As for the AfD, whether it really is the ultra right wing crypto-fascist anti democratic party which some say, or is simply a conservative party with a more right wing and radical edge, I do not know, though I suspect that it contains elements of both those things.
However if the priority of Germany’s centrist establishment is to prevent its rise, then the proper way to do it is to take it on in an election.
Instead, by pulling out all the stops to avoid an election which polls show most Germans want, Germany’s centrist establishment is giving every impression of running scared of it.
That – taken together with the decision to cede to AfD the opposition role in the Bundestag and the chair of important committees – ensures that the AfD will continue to gain credibility, popularity and support, rather than lose it.

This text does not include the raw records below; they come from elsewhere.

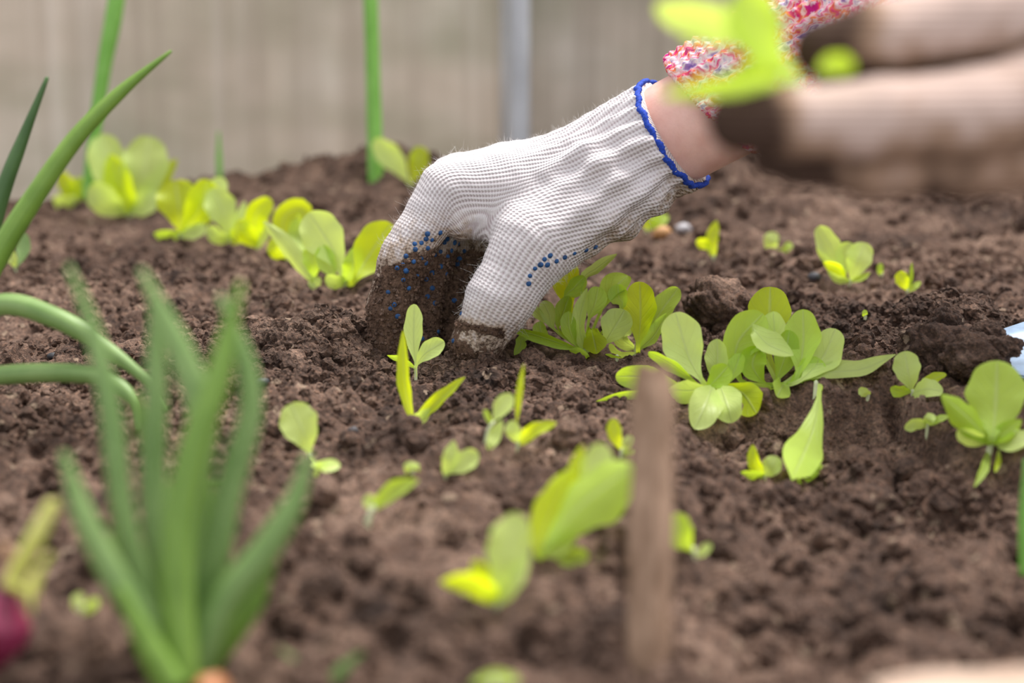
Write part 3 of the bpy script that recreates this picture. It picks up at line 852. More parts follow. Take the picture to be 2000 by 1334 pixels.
# rolled hem so that the sleeve has an edge with depth
hem = v[:330]; kk = np.arange(330)
hd = hem - hem.mean(0); hd /= np.linalg.norm(hd, axis=1)[:, None]
ho = ring_tube('sleeve_hem', hem - hd * 0.002, hd, ARM, 0.0030, 'yarn', sl, 8)
_l = ho.data.uv_layers.new(name='UVMap')
for lp in ho.data.loops: _l.data[lp.index].uv = ((lp.vertex_index // 8) / 330 * 0.239, (lp.vertex_index % 8) * 0.001)

# ------------------------------------------------------------------ foreground hand holding a seedling
FD = 0.56; FPX = FD / F
def K(px, py, dz, r): return (P(px, py, FD + dz), r * FPX)
f_up = [K(1606, 96, 0.004, 58), K(1720, 72, 0.006, 72), K(1880, 38, 0.012, 84), K(2080, 10, 0.02, 95)]
f_lo = [K(1446, 236, -0.006, 62), K(1560, 240, -0.006, 66), K(1720, 232, -0.003, 78), K(1900, 226, 0.004, 92), K(2100, 190, 0.012, 110)]
f_th = [K(1500, 312, 0.014, 34), K(1560, 320, 0.010, 42), K(1700, 328, 0.010, 56), K(1880, 318, 0.012, 70), K(2100, 270, 0.02, 105)]
f_mid = [K(1640, 150, 0.024, 50), K(1800, 150, 0.024, 60), K(2080, 120, 0.03, 90)]
palm2 = [K(2080, 90, 0.02, 150), K(2260, 120, 0.02, 190), K(2420, 160, 0.02, 170)]
def hand2(p):
    d = None
    for c in (f_up, f_lo, f_th, f_mid):
        e = chain_sdf(p, c, 0.003); d = e if d is None else smin(d, e, 0.0025)
    return smin(d, chain_sdf(p, palm2, 0.01), 0.008)
pa = np.array([q[0] for c in (f_up, f_lo, f_th, f_mid, palm2) for q in c])
V2, Q2 = surface_net(hand2, pa.min(0) - 0.03, pa.max(0) + 0.03, 0.0016)
def mat_glove2():
    m, nt, out = new_mat('soiled_glove'); t = NT(nt); p = t.geo()
    dirt = t.attr('dirt')
    n = t.noise(p, 90, 4, 0.6)
    dd = t.math('ADD', dirt, t.math('ADD', t.math('MULTIPLY', t.math('SUBTRACT', n, 0.5), 0.6), t.math('MULTIPLY', t.math('SUBTRACT', t.noise(p, 38, 2), 0.45), 1.1)))
    c = t.ramp(dd, [(0.08, (0.50, 0.37, 0.32)), (0.34, (0.30, 0.19, 0.13)), (0.60, (0.055, 0.032, 0.023))])
    kn = t.math('SINE', t.math('MULTIPLY', t.n('ShaderNodeSeparateXYZ', i_0=p).outputs[2], 2600))
    nt.links.new(t.bsdf(c, 0.9, t.bump(t.math('ADD', kn, n), 0.5, 0.0006), 0.1), out.inputs[0]); return m
M['glove2'] = mat_glove2()
person2 = empty('person', P(2260, 260, FD), 'soil-smeared gloved hand pinching a lettuce seedling, blurred, at right edge', 'person')
g2 = mesh_obj('glove', V2, Q2, 'glove2', person2, True)
tag(g2, 'beige work glove with dark soiled fingertips')
x2, y2 = proj(V2); n2 = grad(hand2, V2)
d_lo = chain_sdf(V2, f_lo, 0.003); d_up = chain_sdf(V2, f_up, 0.003); d_th = chain_sdf(V2, f_th, 0.003)
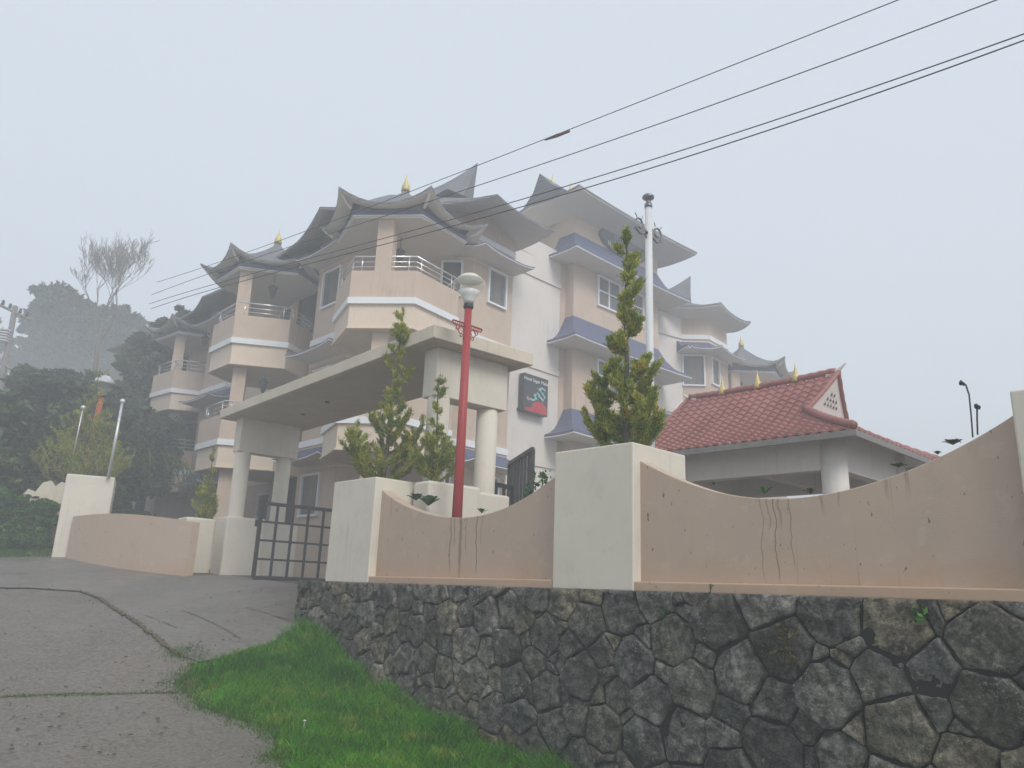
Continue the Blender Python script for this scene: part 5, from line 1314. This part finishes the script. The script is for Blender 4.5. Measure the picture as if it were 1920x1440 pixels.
#@@WIRES
# ------------------------------------------------------------------ power line
up = at_d(22, 585, 42.0); ux, uy = up[0], up[1]; zg = h1(ux, uy)
pl = empty('utility_pole', (ux, uy, zg), label='misty concrete power pole with crossarm and transformer at the left edge', cat='utility pole')
MB().tube([(ux + .35, uy, zg - .2), (ux + .12, uy, up[2] + .3)], [.17, .12], 10).build('pole', M['wood'], pl)
wd = np.array([.62, -.18])
def arm(z, L, nm='crossarm', dz=.28): MB().tube([(ux + .12 - wd[0] * L, uy - wd[1] * L, z + dz * L), (ux + .12 + wd[0] * L, uy + wd[1] * L, z - dz * L)], .07, 4).build(nm, M['wood'], pl)
arm(up[2], 1.75); arm(up[2] - 2.6, .9)
for s in (-1.25, -.5, .55, 1.25): MB().lathe((ux + .12 + wd[0] * s, uy + wd[1] * s, up[2] - .28 * s + .08), [(.05, 0), (.09, .05), (.05, .12), (.08, .17), (.03, .24)], 8).build('insulator', M['dark_metal'], pl)
mb = MB()
for k in range(5): mb.box((ux + .0, uy - .3, up[2] - 1.0 - .13 * k), (.55, .35, .06), 80)
mb.build('transformer', M['silver'], pl)
WL0, WL1 = P2(-16.5, 27.4), P2(4.5, 8.4)
def wire(pts, off, label, splice=None):
    d = (WL1 - WL0) / np.hypot(*(WL1 - WL0)); n = np.array([d[1], -d[0]]); P0_ = WL0 + n * off; PP = []
    for p in pts: PP.append(on_plane(*p, P0_, n))
    PP = np.array(PP); s = (PP[:, :2] - P0_) @ d; co_ = np.polyfit(s, PP[:, 2], 3 if len(pts) > 4 else 2); ss = np.linspace(s.min() - .2, s.max() + 1.0, 60)
    C = [(*(P0_ + d * t), np.polyval(co_, t)) for t in ss]
    r = .008
    t = MB().tube(C, r, 6).build('power_line', M['cable']); tag(t, label, 'power line', 'power lines crossing above the hotel')
    if splice:
        q = [on_plane(*p, P0_, n) for p in splice]; MB().tube([q[0], (q[0] + q[1]) / 2, q[1]], [.018, .032, .02], 8).build('splice', plain('splice_tape', (.12, .06, .04), .8), t)
wire([(300, 527), (404, 494), (560, 440), (718, 375), (860, 325), (960, 284), (1070, 243), (1300, 154), (1500, 72), (1680, 0)], 0, 'topmost power line with a taped splice', [(1022, 262), (1068, 246)])
wire([(290, 550), (410, 508), (630, 437), (860, 352), (1110, 277), (1300, 212), (1500, 144), (1700, 65), (1850, 0)], .45, 'second power line from the top')
wire([(285, 568), (400, 533), (690, 457), (960, 378), (1110, 329), (1300, 275), (1500, 216), (1700, 146), (1920, 57)], .9, 'third power line from the top')
wire([(290, 568 + 8), (395, 545), (700, 463), (960, 393), (1110, 344), (1300, 290), (1500, 232), (1700, 160), (1920, 68)], 1.35, 'lowest power line, close under the third')

# ------------------------------------------------------------------ mist
hzb = MB().prism([(-130, -60), (130, -60), (130, 130), (-130, 130)], -9, 19.2).build('haze', None or M['white'])
hm = bpy.data.materials.new('mist'); hm.use_nodes = True; t = hm.node_tree; t.nodes.clear()
o_ = t.nodes.new('ShaderNodeOutputMaterial'); v_ = t.nodes.new('ShaderNodeVolumePrincipled')
v_.inputs['Color'].default_value = (.93, .96, 1, 1); v_.inputs['Density'].default_value = .0114; v_.inputs['Anisotropy'].default_value = .1
t.links.new(v_.outputs[0], o_.inputs['Volume']); hzb.data.materials.clear(); hzb.data.materials.append(hm); tag(hzb, kind='stuff')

The ‘Grand Coalition’ deal Schulz has just forged with Merkel still has to be approved in a ballot by the SPD’s membership. There remains an outside chance they may reject it.

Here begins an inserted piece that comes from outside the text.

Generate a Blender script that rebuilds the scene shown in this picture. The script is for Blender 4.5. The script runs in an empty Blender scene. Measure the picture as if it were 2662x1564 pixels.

For Germany’s and the SPD’s sake it is to be earnestly hoped that they do.
POSTSCRIPT: No sooner had I finished writing the above then news came through that Martin Schulz, the SPD’s erstwhile leader, has been forced by what the Financial Times calls a “furious backlash” in his party to abandon his plan to become Germany’s Foreign Minister.
Social Democrat leader Martin Schulz said he will not serve as foreign minister in Germany’s new coalition government, after coming under intense pressure from his own party to give up the role.

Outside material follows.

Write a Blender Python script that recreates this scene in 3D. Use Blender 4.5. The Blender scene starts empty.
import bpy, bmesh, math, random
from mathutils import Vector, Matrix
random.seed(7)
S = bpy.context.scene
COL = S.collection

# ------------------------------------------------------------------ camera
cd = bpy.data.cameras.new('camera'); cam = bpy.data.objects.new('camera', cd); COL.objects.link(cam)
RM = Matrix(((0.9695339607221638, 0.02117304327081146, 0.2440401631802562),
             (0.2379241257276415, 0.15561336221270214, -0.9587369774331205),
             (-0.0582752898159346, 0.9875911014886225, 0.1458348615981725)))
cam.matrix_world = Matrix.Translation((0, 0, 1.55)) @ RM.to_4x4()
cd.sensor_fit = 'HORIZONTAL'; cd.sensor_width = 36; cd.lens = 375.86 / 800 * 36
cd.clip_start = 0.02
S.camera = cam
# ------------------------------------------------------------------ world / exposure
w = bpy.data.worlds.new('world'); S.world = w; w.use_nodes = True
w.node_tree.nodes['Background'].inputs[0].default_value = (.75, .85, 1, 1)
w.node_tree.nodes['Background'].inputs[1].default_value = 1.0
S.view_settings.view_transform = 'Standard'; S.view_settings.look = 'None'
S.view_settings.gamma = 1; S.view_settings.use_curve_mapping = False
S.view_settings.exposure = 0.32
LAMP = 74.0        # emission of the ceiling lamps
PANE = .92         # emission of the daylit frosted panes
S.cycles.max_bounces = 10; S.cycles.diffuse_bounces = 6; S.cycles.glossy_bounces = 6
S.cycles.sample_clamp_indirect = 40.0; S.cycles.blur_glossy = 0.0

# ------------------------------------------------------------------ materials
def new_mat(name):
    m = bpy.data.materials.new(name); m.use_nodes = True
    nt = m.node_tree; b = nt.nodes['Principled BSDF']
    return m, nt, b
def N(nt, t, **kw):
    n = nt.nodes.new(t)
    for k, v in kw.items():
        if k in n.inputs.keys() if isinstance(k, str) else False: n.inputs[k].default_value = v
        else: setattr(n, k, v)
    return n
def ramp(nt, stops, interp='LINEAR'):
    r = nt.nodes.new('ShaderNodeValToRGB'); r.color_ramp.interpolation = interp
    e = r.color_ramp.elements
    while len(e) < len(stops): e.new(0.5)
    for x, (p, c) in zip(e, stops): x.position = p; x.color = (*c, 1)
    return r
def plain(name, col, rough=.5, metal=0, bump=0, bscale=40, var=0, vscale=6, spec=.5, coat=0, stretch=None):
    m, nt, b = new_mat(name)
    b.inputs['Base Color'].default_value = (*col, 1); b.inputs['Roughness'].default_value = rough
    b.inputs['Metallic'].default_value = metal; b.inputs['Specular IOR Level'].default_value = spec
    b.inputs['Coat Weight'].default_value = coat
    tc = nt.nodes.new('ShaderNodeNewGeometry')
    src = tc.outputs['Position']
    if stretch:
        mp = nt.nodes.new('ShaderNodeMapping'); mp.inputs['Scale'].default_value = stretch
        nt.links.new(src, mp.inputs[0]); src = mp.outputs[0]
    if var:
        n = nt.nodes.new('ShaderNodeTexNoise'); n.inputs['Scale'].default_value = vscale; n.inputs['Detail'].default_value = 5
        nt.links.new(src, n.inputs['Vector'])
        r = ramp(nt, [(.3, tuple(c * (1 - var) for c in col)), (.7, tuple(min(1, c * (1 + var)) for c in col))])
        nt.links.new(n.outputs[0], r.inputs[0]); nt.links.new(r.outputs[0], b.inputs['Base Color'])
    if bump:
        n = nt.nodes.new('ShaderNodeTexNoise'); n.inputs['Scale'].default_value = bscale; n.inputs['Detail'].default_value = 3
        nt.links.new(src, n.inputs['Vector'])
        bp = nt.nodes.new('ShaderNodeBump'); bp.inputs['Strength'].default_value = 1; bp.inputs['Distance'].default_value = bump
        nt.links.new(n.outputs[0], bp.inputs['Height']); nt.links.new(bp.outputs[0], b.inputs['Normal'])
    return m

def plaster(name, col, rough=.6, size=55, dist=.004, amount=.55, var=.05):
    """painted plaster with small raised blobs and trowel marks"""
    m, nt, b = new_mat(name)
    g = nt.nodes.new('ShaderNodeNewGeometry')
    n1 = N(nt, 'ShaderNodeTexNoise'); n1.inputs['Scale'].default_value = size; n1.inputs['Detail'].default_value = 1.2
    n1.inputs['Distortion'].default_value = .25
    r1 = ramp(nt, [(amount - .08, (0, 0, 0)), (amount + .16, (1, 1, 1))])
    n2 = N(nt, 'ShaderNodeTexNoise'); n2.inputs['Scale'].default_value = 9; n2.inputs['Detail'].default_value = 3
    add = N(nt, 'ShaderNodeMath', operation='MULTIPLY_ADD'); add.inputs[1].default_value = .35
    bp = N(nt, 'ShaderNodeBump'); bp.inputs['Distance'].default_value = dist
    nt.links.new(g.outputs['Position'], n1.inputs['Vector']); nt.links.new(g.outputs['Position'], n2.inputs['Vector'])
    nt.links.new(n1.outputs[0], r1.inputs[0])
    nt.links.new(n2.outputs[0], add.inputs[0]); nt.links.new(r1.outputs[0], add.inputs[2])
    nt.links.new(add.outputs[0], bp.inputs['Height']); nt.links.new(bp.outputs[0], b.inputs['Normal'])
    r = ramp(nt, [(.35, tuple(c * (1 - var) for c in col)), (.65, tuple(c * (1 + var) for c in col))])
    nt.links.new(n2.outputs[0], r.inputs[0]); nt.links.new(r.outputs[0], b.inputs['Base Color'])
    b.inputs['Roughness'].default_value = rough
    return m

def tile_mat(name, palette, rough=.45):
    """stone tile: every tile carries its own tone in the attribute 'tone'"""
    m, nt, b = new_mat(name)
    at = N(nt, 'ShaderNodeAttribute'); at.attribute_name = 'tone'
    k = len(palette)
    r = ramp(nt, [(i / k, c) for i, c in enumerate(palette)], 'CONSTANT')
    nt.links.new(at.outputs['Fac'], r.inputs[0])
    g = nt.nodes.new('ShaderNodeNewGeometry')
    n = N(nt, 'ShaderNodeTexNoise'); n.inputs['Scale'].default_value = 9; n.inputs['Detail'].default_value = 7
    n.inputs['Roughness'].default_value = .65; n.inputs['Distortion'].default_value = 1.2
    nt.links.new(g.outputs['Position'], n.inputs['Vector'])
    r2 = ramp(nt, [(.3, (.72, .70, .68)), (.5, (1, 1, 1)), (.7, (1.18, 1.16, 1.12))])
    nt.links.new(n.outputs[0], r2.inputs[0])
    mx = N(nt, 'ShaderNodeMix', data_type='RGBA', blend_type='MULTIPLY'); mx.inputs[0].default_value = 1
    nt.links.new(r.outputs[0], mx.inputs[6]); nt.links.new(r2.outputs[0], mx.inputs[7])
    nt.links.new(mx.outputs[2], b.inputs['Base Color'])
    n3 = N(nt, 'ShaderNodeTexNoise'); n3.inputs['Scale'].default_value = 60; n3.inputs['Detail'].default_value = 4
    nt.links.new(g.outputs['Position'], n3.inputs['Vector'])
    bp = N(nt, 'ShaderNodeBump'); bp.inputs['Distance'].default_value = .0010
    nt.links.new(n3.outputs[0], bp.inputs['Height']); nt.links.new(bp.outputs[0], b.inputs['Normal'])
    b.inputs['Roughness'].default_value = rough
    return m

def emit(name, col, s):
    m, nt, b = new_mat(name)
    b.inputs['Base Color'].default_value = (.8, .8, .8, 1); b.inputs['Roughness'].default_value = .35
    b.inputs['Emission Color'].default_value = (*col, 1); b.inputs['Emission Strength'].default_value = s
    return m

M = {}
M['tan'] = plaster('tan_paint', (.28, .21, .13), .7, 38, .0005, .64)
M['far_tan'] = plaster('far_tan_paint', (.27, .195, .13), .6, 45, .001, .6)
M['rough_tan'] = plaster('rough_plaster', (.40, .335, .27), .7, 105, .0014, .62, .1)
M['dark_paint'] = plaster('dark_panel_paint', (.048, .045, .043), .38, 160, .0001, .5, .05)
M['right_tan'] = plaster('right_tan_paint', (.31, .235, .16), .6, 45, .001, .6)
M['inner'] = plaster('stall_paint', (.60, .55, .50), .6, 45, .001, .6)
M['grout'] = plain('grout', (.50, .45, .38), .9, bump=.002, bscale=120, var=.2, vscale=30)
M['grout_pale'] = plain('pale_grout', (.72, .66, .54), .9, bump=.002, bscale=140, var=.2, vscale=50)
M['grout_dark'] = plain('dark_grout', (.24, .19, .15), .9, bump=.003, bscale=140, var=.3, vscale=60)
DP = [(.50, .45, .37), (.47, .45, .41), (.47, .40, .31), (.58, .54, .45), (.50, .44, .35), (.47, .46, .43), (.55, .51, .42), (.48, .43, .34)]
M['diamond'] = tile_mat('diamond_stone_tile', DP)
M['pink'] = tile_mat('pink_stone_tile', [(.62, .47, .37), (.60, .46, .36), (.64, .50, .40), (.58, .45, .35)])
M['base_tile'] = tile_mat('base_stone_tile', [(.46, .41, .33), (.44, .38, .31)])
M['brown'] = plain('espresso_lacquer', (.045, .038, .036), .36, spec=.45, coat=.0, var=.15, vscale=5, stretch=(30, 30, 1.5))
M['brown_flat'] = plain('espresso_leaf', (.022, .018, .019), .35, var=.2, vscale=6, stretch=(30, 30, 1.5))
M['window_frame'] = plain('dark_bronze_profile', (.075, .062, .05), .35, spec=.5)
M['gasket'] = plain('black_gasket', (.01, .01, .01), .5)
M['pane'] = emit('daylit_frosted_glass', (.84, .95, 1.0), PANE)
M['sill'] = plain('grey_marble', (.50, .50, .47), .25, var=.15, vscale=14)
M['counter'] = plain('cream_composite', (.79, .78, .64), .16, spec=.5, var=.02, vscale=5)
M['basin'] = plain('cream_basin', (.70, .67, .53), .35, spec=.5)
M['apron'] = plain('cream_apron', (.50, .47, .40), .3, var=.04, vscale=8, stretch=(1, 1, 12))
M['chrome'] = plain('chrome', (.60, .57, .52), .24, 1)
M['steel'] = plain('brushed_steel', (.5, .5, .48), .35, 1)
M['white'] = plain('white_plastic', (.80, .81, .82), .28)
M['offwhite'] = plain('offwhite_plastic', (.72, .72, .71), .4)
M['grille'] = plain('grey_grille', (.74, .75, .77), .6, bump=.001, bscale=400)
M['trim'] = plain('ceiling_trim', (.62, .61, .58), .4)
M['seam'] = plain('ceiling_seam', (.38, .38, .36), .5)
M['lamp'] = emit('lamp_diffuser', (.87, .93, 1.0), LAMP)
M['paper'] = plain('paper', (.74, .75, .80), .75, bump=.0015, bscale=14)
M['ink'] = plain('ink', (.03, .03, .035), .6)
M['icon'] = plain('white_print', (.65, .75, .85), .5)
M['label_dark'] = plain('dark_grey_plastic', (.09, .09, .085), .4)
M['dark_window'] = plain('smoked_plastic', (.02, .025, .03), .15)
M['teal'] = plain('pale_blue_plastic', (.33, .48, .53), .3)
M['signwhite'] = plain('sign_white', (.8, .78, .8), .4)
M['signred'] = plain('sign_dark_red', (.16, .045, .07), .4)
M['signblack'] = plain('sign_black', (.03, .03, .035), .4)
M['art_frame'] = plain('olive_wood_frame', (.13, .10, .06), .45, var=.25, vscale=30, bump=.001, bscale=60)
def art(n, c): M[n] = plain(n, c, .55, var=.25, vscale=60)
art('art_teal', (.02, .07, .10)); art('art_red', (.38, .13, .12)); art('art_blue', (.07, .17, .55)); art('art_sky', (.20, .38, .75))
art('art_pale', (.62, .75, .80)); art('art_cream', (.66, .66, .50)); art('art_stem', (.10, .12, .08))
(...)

Mr Schulz faced a wave of anger from across the SPD after taking the job, despite vowing never to serve in a cabinet led by Angela Merkel. Senior Social Democrats said the volte-face left the party with a huge credibility problem just as it launches a nationwide poll of its 460,000 members over the coalition agreement clinched this week with Ms Merkel’s conservatives.
In a statement on Friday, Mr Schulz said the discussion of his role was “endangering a successful vote”, and said he hoped that by giving up the foreign ministry, he could bring an end to the personnel discussions inside the SPD”. “We all do politics for the people in this country,” he said, “so it’s appropriate that my person ambitions should take a back seat to the interests of the party”.
His move comes after he was subject to a blistering attack from Germany’s serving foreign minister Sigmar Gabriel, who accused him of a breach of faith by taking his job.
Mr Gabriel told the Funke media group that he had been a successful and popular foreign minister, but “the new SPD leadership clearly didn’t care a hoot about this public appreciation of my work”.
Berlin has been in uproar since Angela Merkel’s conservatives and Mr Schulz’s SPD unveiled their new coalition agreement on Wednesday, amid widespread fury over the way ministerial posts were divided up between the two parties.
The 177-page agreement is designed to end the political deadlock left by the inconclusive elections in September, in which both parties lost votes to the far-right Alternative for Germany. But the deal has been overshadowed by the row over who got which ministry.
Conservatives are incandescent that the SPD, despite winning only 20.5 per cent in the election — its worst result in postwar German history — was awarded the critical finance ministry, which for the past eight years has been a fiefdom of Ms Merkel’s CDU.
In the SPD, the anger over Mr Schulz’s appointment at foreign minister was, if anything, even greater……
This row and Schulz’s decision to give up the Foreign Ministry underlines the fact that trying to perpetuate the ‘Grand Coalition’ government which lost so much support in September is an extremely bad idea.
The fact that Schulz has been forced to go, and the angry reaction to the ‘Grand Coalition’ deal on the part of many within both the SPD and the CDU/CSU, may be a sign that the deal is starting to unravel.
If the deal does go ahead and a ‘Grand Coalition’ government is patched together nonetheless, then all I will say is that Schulz’s departure robs the government of the one individual who did at least have some genuine goals and ideas – utterly misguided and unrealistic though I think they are.
That will leave the government even more a ‘government of ghosts’ than it was before.